═══ Stored data

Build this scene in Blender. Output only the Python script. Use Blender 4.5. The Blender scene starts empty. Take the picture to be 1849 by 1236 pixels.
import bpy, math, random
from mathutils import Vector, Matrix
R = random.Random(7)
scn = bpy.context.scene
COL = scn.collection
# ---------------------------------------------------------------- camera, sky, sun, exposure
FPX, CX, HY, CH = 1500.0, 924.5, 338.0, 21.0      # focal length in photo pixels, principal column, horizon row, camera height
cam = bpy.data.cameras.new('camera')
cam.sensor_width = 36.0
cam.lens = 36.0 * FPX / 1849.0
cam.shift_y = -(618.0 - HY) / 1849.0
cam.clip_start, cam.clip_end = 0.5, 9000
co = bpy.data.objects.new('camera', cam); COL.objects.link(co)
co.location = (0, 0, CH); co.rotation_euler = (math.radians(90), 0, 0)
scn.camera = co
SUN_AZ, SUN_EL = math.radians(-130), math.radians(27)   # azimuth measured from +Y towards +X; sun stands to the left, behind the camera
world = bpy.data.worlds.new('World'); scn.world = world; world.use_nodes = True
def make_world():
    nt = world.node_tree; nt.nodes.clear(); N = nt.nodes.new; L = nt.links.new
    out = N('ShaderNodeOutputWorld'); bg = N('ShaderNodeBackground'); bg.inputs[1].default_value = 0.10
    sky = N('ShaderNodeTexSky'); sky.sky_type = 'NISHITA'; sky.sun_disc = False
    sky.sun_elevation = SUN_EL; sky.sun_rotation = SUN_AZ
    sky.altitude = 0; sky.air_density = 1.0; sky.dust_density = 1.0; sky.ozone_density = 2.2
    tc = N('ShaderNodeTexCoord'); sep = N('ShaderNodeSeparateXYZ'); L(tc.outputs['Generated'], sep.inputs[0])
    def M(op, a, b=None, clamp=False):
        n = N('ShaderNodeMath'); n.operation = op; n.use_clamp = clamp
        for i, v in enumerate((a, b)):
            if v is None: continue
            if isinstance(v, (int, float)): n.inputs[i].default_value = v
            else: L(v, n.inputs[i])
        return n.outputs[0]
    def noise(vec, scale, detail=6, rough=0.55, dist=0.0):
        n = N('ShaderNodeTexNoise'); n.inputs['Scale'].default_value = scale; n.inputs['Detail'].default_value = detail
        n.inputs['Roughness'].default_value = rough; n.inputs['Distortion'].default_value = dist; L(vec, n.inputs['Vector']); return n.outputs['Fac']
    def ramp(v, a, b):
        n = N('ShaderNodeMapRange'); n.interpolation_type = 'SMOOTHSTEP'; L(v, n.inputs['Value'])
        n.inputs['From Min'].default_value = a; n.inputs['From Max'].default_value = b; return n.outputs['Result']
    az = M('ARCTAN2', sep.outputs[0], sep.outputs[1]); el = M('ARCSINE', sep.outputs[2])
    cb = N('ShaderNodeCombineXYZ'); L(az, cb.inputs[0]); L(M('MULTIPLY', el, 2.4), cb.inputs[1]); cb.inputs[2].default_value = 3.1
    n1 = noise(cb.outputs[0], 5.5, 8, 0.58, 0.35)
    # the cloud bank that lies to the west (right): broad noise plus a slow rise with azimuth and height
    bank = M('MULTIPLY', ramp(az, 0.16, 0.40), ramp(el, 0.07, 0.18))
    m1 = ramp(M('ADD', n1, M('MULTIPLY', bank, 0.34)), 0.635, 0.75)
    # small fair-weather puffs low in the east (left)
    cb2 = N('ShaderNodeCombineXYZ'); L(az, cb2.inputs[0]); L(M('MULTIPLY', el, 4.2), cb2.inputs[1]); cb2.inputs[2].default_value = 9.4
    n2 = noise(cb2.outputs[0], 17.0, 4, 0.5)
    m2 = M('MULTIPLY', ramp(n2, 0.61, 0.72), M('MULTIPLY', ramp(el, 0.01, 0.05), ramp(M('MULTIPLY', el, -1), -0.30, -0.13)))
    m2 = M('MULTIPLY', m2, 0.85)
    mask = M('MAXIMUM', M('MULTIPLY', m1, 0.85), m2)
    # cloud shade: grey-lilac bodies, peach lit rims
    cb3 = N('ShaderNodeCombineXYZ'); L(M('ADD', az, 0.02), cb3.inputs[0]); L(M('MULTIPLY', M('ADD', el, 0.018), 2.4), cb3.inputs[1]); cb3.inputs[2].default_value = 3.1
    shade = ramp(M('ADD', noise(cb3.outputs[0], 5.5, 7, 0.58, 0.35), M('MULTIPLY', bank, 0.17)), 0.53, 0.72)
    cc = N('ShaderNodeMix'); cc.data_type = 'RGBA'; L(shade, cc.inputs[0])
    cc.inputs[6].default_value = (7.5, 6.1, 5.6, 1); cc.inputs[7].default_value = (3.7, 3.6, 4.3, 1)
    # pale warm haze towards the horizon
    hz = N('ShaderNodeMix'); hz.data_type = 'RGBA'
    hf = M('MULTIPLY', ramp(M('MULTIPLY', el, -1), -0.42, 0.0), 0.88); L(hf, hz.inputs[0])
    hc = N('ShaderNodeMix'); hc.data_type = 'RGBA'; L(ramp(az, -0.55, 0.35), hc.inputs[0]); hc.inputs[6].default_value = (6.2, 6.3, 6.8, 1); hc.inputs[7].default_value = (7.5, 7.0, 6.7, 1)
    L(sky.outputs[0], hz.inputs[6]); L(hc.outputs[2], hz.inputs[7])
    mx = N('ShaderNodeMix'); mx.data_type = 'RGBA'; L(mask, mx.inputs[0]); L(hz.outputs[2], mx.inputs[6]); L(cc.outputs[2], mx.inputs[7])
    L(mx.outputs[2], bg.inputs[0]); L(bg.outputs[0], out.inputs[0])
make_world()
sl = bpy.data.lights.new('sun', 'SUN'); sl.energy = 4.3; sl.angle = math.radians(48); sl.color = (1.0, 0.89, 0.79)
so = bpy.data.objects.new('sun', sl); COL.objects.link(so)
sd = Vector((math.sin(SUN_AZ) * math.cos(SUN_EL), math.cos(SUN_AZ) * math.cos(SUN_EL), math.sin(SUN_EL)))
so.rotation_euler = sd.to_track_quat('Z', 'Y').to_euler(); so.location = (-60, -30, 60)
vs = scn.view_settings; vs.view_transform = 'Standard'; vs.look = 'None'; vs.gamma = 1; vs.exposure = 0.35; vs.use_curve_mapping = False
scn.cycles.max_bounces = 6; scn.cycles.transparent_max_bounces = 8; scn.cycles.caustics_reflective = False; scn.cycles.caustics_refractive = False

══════

● Exercise details: Identify and copy all lines with the word "pixels".

● Reply to the task:
Build this scene in Blender. Output only the Python script. Use Blender 4.5. The Blender scene starts empty. Take the picture to be 1849 by 1236 pixels.
FPX, CX, HY, CH = 1500.0, 924.5, 338.0, 21.0      # focal length in photo pixels, principal column, horizon row, camera height